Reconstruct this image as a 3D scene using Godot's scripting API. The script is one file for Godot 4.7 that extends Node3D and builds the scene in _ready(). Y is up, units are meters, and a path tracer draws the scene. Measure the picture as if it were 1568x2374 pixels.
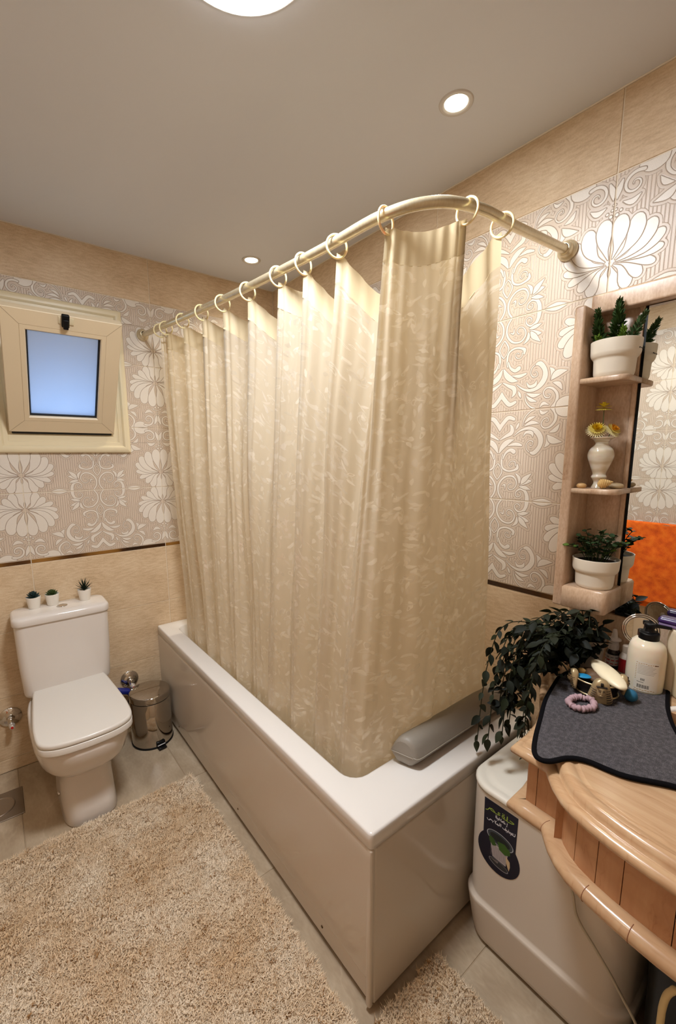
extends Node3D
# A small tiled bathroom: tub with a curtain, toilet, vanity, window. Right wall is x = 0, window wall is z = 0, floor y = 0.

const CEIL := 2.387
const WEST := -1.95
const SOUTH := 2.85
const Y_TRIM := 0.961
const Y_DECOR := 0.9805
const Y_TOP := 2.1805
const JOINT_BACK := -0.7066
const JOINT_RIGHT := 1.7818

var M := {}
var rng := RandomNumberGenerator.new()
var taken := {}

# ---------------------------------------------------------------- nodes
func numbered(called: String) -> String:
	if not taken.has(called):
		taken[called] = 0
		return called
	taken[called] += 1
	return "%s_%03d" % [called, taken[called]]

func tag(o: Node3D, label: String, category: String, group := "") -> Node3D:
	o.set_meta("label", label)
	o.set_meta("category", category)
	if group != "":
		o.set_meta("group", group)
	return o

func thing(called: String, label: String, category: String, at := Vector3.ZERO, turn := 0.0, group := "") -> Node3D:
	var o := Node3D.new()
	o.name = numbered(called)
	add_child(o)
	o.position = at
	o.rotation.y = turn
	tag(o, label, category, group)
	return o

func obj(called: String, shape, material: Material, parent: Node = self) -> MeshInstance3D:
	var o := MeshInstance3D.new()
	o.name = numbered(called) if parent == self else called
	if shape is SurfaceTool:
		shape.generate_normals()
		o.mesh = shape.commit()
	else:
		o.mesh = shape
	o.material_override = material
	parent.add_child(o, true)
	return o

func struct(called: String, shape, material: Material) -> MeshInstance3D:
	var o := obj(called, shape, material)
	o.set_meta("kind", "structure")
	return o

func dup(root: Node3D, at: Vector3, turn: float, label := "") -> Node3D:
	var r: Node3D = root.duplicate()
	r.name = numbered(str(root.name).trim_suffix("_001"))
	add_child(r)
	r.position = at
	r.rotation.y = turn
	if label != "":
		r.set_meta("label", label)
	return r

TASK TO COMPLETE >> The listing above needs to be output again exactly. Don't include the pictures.

ANSWER TO THE PROBLEM >>
Reconstruct this image as a 3D scene using Godot's scripting API. The script is one file for Godot 4.7 that extends Node3D and builds the scene in _ready(). Y is up, units are meters, and a path tracer draws the scene. Measure the picture as if it were 1568x2374 pixels.
extends Node3D
# A small tiled bathroom: tub with a curtain, toilet, vanity, window. Right wall is x = 0, window wall is z = 0, floor y = 0.

const CEIL := 2.387
const WEST := -1.95
const SOUTH := 2.85
const Y_TRIM := 0.961
const Y_DECOR := 0.9805
const Y_TOP := 2.1805
const JOINT_BACK := -0.7066
const JOINT_RIGHT := 1.7818

var M := {}
var rng := RandomNumberGenerator.new()
var taken := {}

# ---------------------------------------------------------------- nodes
func numbered(called: String) -> String:
	if not taken.has(called):
		taken[called] = 0
		return called
	taken[called] += 1
	return "%s_%03d" % [called, taken[called]]

func tag(o: Node3D, label: String, category: String, group := "") -> Node3D:
	o.set_meta("label", label)
	o.set_meta("category", category)
	if group != "":
		o.set_meta("group", group)
	return o

func thing(called: String, label: String, category: String, at := Vector3.ZERO, turn := 0.0, group := "") -> Node3D:
	var o := Node3D.new()
	o.name = numbered(called)
	add_child(o)
	o.position = at
	o.rotation.y = turn
	tag(o, label, category, group)
	return o

func obj(called: String, shape, material: Material, parent: Node = self) -> MeshInstance3D:
	var o := MeshInstance3D.new()
	o.name = numbered(called) if parent == self else called
	if shape is SurfaceTool:
		shape.generate_normals()
		o.mesh = shape.commit()
	else:
		o.mesh = shape
	o.material_override = material
	parent.add_child(o, true)
	return o

func struct(called: String, shape, material: Material) -> MeshInstance3D:
	var o := obj(called, shape, material)
	o.set_meta("kind", "structure")
	return o

func dup(root: Node3D, at: Vector3, turn: float, label := "") -> Node3D:
	var r: Node3D = root.duplicate()
	r.name = numbered(str(root.name).trim_suffix("_001"))
	add_child(r)
	r.position = at
	r.rotation.y = turn
	if label != "":
		r.set_meta("label", label)
	return r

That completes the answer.